### Task prompt
Return the complete listing that follows, with each line reproduced exactly.

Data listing

*-*-*

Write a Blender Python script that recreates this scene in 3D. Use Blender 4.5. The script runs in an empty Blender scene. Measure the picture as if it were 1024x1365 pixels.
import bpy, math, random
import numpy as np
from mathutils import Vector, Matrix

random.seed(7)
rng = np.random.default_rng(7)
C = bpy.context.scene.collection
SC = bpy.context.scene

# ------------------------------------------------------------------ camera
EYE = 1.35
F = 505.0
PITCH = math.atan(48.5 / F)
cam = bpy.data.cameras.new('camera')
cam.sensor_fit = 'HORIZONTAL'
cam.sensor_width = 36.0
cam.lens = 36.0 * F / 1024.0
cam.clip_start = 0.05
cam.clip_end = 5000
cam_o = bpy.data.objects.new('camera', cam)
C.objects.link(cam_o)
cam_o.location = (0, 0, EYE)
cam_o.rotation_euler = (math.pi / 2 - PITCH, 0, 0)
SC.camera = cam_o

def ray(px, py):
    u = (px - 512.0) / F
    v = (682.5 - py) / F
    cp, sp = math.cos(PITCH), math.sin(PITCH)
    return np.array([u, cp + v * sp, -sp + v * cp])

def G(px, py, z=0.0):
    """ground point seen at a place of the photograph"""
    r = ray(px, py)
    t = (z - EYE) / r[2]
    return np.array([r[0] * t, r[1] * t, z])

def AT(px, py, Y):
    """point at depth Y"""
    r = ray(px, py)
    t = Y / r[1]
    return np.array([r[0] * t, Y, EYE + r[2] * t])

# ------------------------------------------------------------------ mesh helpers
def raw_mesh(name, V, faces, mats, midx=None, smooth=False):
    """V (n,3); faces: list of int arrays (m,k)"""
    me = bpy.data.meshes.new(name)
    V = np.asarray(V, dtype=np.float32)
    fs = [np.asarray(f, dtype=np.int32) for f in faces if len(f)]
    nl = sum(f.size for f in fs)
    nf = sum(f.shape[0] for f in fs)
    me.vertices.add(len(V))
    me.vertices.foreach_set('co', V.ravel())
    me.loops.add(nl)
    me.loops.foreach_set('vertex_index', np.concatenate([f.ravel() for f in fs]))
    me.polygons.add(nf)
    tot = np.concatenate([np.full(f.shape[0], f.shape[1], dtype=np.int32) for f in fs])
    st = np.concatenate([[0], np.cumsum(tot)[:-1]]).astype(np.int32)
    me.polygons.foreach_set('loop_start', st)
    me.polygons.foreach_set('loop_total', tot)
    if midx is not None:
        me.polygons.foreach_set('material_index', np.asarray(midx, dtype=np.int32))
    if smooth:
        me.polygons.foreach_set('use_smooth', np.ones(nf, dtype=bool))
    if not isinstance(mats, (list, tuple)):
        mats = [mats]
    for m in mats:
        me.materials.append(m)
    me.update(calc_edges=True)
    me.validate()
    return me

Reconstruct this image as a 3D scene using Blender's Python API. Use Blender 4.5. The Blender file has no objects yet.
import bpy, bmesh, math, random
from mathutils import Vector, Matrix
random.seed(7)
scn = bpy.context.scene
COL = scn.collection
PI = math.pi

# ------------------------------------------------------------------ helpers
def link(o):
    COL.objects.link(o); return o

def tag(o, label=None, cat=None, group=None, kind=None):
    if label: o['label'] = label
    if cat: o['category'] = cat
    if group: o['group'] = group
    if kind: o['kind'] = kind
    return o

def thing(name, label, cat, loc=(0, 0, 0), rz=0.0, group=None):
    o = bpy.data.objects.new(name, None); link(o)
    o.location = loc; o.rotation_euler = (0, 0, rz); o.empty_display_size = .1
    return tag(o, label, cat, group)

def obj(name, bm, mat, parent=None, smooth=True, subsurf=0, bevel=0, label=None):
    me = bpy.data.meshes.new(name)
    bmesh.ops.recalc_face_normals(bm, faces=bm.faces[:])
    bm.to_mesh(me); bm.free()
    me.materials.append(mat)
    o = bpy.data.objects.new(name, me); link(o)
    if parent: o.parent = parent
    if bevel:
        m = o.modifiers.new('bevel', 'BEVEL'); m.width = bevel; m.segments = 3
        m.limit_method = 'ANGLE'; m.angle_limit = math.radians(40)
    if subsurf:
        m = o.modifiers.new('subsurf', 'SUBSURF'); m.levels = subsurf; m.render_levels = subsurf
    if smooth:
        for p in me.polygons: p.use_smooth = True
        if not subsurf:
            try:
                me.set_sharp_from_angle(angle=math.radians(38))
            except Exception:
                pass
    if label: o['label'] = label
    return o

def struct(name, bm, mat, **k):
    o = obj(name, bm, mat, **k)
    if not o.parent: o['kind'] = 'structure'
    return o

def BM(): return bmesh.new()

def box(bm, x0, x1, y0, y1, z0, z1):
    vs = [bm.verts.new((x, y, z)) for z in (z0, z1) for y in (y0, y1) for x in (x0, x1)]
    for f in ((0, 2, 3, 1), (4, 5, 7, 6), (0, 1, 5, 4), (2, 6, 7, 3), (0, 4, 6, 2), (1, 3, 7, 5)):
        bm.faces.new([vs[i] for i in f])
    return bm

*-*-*

### Result of this task
Write a Blender Python script that recreates this scene in 3D. Use Blender 4.5. The script runs in an empty Blender scene. Measure the picture as if it were 1024x1365 pixels.
import bpy, math, random
import numpy as np
from mathutils import Vector, Matrix

random.seed(7)
rng = np.random.default_rng(7)
C = bpy.context.scene.collection
SC = bpy.context.scene

# ------------------------------------------------------------------ camera
EYE = 1.35
F = 505.0
PITCH = math.atan(48.5 / F)
cam = bpy.data.cameras.new('camera')
cam.sensor_fit = 'HORIZONTAL'
cam.sensor_width = 36.0
cam.lens = 36.0 * F / 1024.0
cam.clip_start = 0.05
cam.clip_end = 5000
cam_o = bpy.data.objects.new('camera', cam)
C.objects.link(cam_o)
cam_o.location = (0, 0, EYE)
cam_o.rotation_euler = (math.pi / 2 - PITCH, 0, 0)
SC.camera = cam_o

def ray(px, py):
    u = (px - 512.0) / F
    v = (682.5 - py) / F
    cp, sp = math.cos(PITCH), math.sin(PITCH)
    return np.array([u, cp + v * sp, -sp + v * cp])

def G(px, py, z=0.0):
    """ground point seen at a place of the photograph"""
    r = ray(px, py)
    t = (z - EYE) / r[2]
    return np.array([r[0] * t, r[1] * t, z])

def AT(px, py, Y):
    """point at depth Y"""
    r = ray(px, py)
    t = Y / r[1]
    return np.array([r[0] * t, Y, EYE + r[2] * t])

# ------------------------------------------------------------------ mesh helpers
def raw_mesh(name, V, faces, mats, midx=None, smooth=False):
    """V (n,3); faces: list of int arrays (m,k)"""
    me = bpy.data.meshes.new(name)
    V = np.asarray(V, dtype=np.float32)
    fs = [np.asarray(f, dtype=np.int32) for f in faces if len(f)]
    nl = sum(f.size for f in fs)
    nf = sum(f.shape[0] for f in fs)
    me.vertices.add(len(V))
    me.vertices.foreach_set('co', V.ravel())
    me.loops.add(nl)
    me.loops.foreach_set('vertex_index', np.concatenate([f.ravel() for f in fs]))
    me.polygons.add(nf)
    tot = np.concatenate([np.full(f.shape[0], f.shape[1], dtype=np.int32) for f in fs])
    st = np.concatenate([[0], np.cumsum(tot)[:-1]]).astype(np.int32)
    me.polygons.foreach_set('loop_start', st)
    me.polygons.foreach_set('loop_total', tot)
    if midx is not None:
        me.polygons.foreach_set('material_index', np.asarray(midx, dtype=np.int32))
    if smooth:
        me.polygons.foreach_set('use_smooth', np.ones(nf, dtype=bool))
    if not isinstance(mats, (list, tuple)):
        mats = [mats]
    for m in mats:
        me.materials.append(m)
    me.update(calc_edges=True)
    me.validate()
    return me

Reconstruct this image as a 3D scene using Blender's Python API. Use Blender 4.5. The Blender file has no objects yet.
import bpy, bmesh, math, random
from mathutils import Vector, Matrix
random.seed(7)
scn = bpy.context.scene
COL = scn.collection
PI = math.pi

# ------------------------------------------------------------------ helpers
def link(o):
    COL.objects.link(o); return o

def tag(o, label=None, cat=None, group=None, kind=None):
    if label: o['label'] = label
    if cat: o['category'] = cat
    if group: o['group'] = group
    if kind: o['kind'] = kind
    return o

def thing(name, label, cat, loc=(0, 0, 0), rz=0.0, group=None):
    o = bpy.data.objects.new(name, None); link(o)
    o.location = loc; o.rotation_euler = (0, 0, rz); o.empty_display_size = .1
    return tag(o, label, cat, group)

def obj(name, bm, mat, parent=None, smooth=True, subsurf=0, bevel=0, label=None):
    me = bpy.data.meshes.new(name)
    bmesh.ops.recalc_face_normals(bm, faces=bm.faces[:])
    bm.to_mesh(me); bm.free()
    me.materials.append(mat)
    o = bpy.data.objects.new(name, me); link(o)
    if parent: o.parent = parent
    if bevel:
        m = o.modifiers.new('bevel', 'BEVEL'); m.width = bevel; m.segments = 3
        m.limit_method = 'ANGLE'; m.angle_limit = math.radians(40)
    if subsurf:
        m = o.modifiers.new('subsurf', 'SUBSURF'); m.levels = subsurf; m.render_levels = subsurf
    if smooth:
        for p in me.polygons: p.use_smooth = True
        if not subsurf:
            try:
                me.set_sharp_from_angle(angle=math.radians(38))
            except Exception:
                pass
    if label: o['label'] = label
    return o

def struct(name, bm, mat, **k):
    o = obj(name, bm, mat, **k)
    if not o.parent: o['kind'] = 'structure'
    return o

def BM(): return bmesh.new()

def box(bm, x0, x1, y0, y1, z0, z1):
    vs = [bm.verts.new((x, y, z)) for z in (z0, z1) for y in (y0, y1) for x in (x0, x1)]
    for f in ((0, 2, 3, 1), (4, 5, 7, 6), (0, 1, 5, 4), (2, 6, 7, 3), (0, 4, 6, 2), (1, 3, 7, 5)):
        bm.faces.new([vs[i] for i in f])
    return bm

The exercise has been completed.